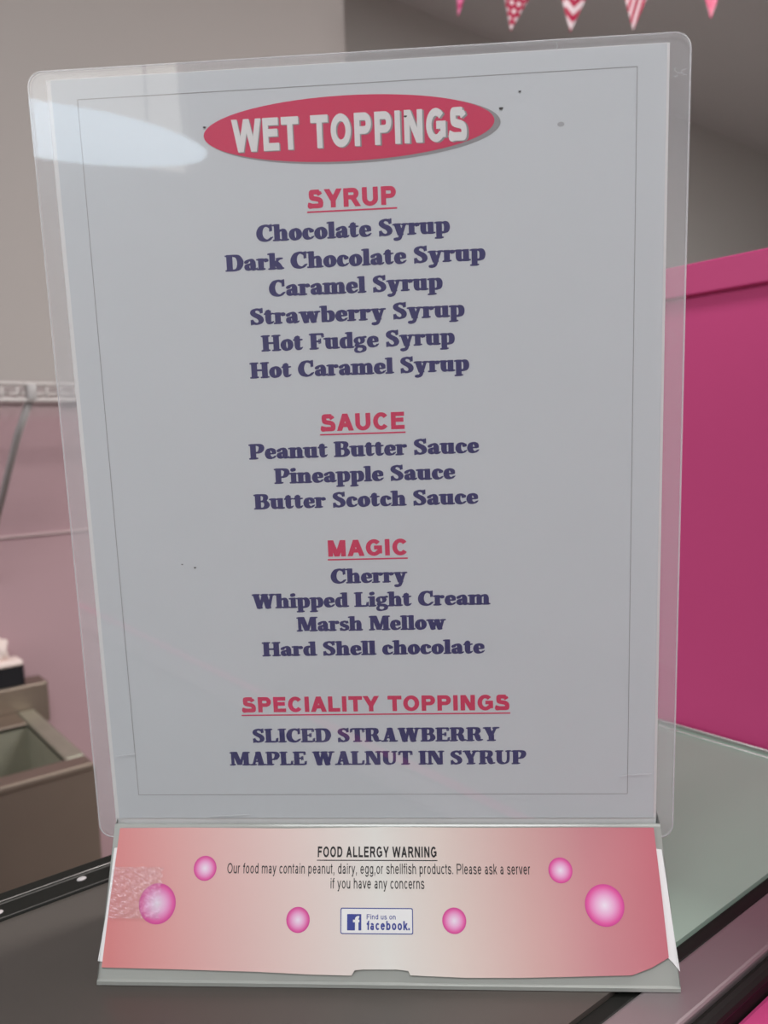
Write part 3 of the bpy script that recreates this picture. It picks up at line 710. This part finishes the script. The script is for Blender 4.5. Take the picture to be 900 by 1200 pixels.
for txt, a, b, v in (('SYRUP', 90.9, 122.3, 47.6), ('SAUCE', 91.8, 122.9, 126.4), ('MAGIC', 92.5, 122.3, 173.7), ('SPECIALITY TOPPINGS', 55.5, 160.0, 235.6)):
    write(BH, txt, a, b, v, 6.25, ZI, CRIM, pap, 'crimson bold capitals reading ' + txt, space=340, track=10, bold=7)
    sheet('underline', flat([mm([(a - .3, v + 1.5), (b + .3, v + 1.5), (b + .3, v + .95), (a - .3, v + .95)])], ZI), CRIM)
CO = cooper()
for txt, a, b, v in (('Chocolate Syrup', 71.9, 141.0, 58.1), ('Dark Chocolate Syrup', 59.9, 153.3, 67.9), ('Caramel Syrup', 75.4, 138.0, 77.3),
                     ('Strawberry Syrup', 68.0, 145.6, 87.0), ('Hot Fudge Syrup', 71.4, 141.9, 96.6), ('Hot Caramel Syrup', 66.6, 146.9, 106.2),
                     ('Peanut Butter Sauce', 64.4, 150.0, 136.0), ('Pineapple Sauce', 73.4, 141.1, 145.4), ('Butter Scotch Sauce', 65.1, 149.4, 154.9),
                     ('Cherry', 93.0, 122.3, 184.2), ('Whipped Light Cream', 62.1, 153.3, 193.5), ('Marsh Mellow', 78.9, 136.4, 202.9), ('Hard Shell chocolate', 64.9, 150.9, 212.7),
                     ('SLICED STRAWBERRY', 59.1, 156.1, 248.2), ('MAPLE WALNUT IN SYRUP', 49.2, 166.3, 257.8)):
    write(CO, txt, a, b, v, 5.7, ZI, NAVY, pap, 'navy serif line reading "%s"' % txt, space=270, bold=30)
sheet('smudge', flat([mm([(179.6 + 1.2 * math.cos(k), 24.1 + .8 * math.sin(k)) for k in [2 * PI * j / 16 for j in range(16)]])], ZI), STAIN)
for u, v, r in ((55.7, 18.7, .35), (159.3, 18.0, .45), (165.7, 12.9, .3), (126.4, 18.8, .35), (36, 175.5, .22), (40.9, 176.9, .3)):
    sheet('speck', flat([mm([(u + r * 1.6 * math.cos(k) - r * .4 * math.sin(2 * k), v + r * math.sin(k)) for k in [2 * PI * j / 8 for j in range(8)]])], ZI + .00016), DARKI)
# scuffs on the pouch: short white scratches near the top right and lower corners
def scuff(u0, v0, u1, v1, k, amp=.4, r=.00009):
    pts = [((u0 + (u1 - u0) * i / k + random.uniform(-amp, amp)) / 1000, -(v0 + (v1 - v0) * i / k + random.uniform(-amp, amp)) / 1000, .0011) for i in range(k + 1)]
    cp('scuff', tube(pts, r, 5), EDGE)
scuff(217.2, 9.0, 221.6, 11.2, 9, .6); scuff(217.6, 11.2, 220.6, 9.2, 7, .5); scuff(178, 1.6, 178.4, -1.6, 3, .2)
scuff(3.5, 253.2, 12, 252.4, 6, .25); scuff(202, 262.4, 214, 261.6, 7, .25)
scuff(40, 279.2, 56, 278.6, 6, .12, .00012)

**********

_YOUR TASK_
Working from the lines above, reproduce the material exactly and exclude its pictures.

_ANSWER TO THE EXERCISE_
Write part 3 of the bpy script that recreates this picture. It picks up at line 710. This part finishes the script. The script is for Blender 4.5. Take the picture to be 900 by 1200 pixels.
for txt, a, b, v in (('SYRUP', 90.9, 122.3, 47.6), ('SAUCE', 91.8, 122.9, 126.4), ('MAGIC', 92.5, 122.3, 173.7), ('SPECIALITY TOPPINGS', 55.5, 160.0, 235.6)):
    write(BH, txt, a, b, v, 6.25, ZI, CRIM, pap, 'crimson bold capitals reading ' + txt, space=340, track=10, bold=7)
    sheet('underline', flat([mm([(a - .3, v + 1.5), (b + .3, v + 1.5), (b + .3, v + .95), (a - .3, v + .95)])], ZI), CRIM)
CO = cooper()
for txt, a, b, v in (('Chocolate Syrup', 71.9, 141.0, 58.1), ('Dark Chocolate Syrup', 59.9, 153.3, 67.9), ('Caramel Syrup', 75.4, 138.0, 77.3),
                     ('Strawberry Syrup', 68.0, 145.6, 87.0), ('Hot Fudge Syrup', 71.4, 141.9, 96.6), ('Hot Caramel Syrup', 66.6, 146.9, 106.2),
                     ('Peanut Butter Sauce', 64.4, 150.0, 136.0), ('Pineapple Sauce', 73.4, 141.1, 145.4), ('Butter Scotch Sauce', 65.1, 149.4, 154.9),
                     ('Cherry', 93.0, 122.3, 184.2), ('Whipped Light Cream', 62.1, 153.3, 193.5), ('Marsh Mellow', 78.9, 136.4, 202.9), ('Hard Shell chocolate', 64.9, 150.9, 212.7),
                     ('SLICED STRAWBERRY', 59.1, 156.1, 248.2), ('MAPLE WALNUT IN SYRUP', 49.2, 166.3, 257.8)):
    write(CO, txt, a, b, v, 5.7, ZI, NAVY, pap, 'navy serif line reading "%s"' % txt, space=270, bold=30)
sheet('smudge', flat([mm([(179.6 + 1.2 * math.cos(k), 24.1 + .8 * math.sin(k)) for k in [2 * PI * j / 16 for j in range(16)]])], ZI), STAIN)
for u, v, r in ((55.7, 18.7, .35), (159.3, 18.0, .45), (165.7, 12.9, .3), (126.4, 18.8, .35), (36, 175.5, .22), (40.9, 176.9, .3)):
    sheet('speck', flat([mm([(u + r * 1.6 * math.cos(k) - r * .4 * math.sin(2 * k), v + r * math.sin(k)) for k in [2 * PI * j / 8 for j in range(8)]])], ZI + .00016), DARKI)
# scuffs on the pouch: short white scratches near the top right and lower corners
def scuff(u0, v0, u1, v1, k, amp=.4, r=.00009):
    pts = [((u0 + (u1 - u0) * i / k + random.uniform(-amp, amp)) / 1000, -(v0 + (v1 - v0) * i / k + random.uniform(-amp, amp)) / 1000, .0011) for i in range(k + 1)]
    cp('scuff', tube(pts, r, 5), EDGE)
scuff(217.2, 9.0, 221.6, 11.2, 9, .6); scuff(217.6, 11.2, 220.6, 9.2, 7, .5); scuff(178, 1.6, 178.4, -1.6, 3, .2)
scuff(3.5, 253.2, 12, 252.4, 6, .25); scuff(202, 262.4, 214, 261.6, 7, .25)
scuff(40, 279.2, 56, 278.6, 6, .12, .00012)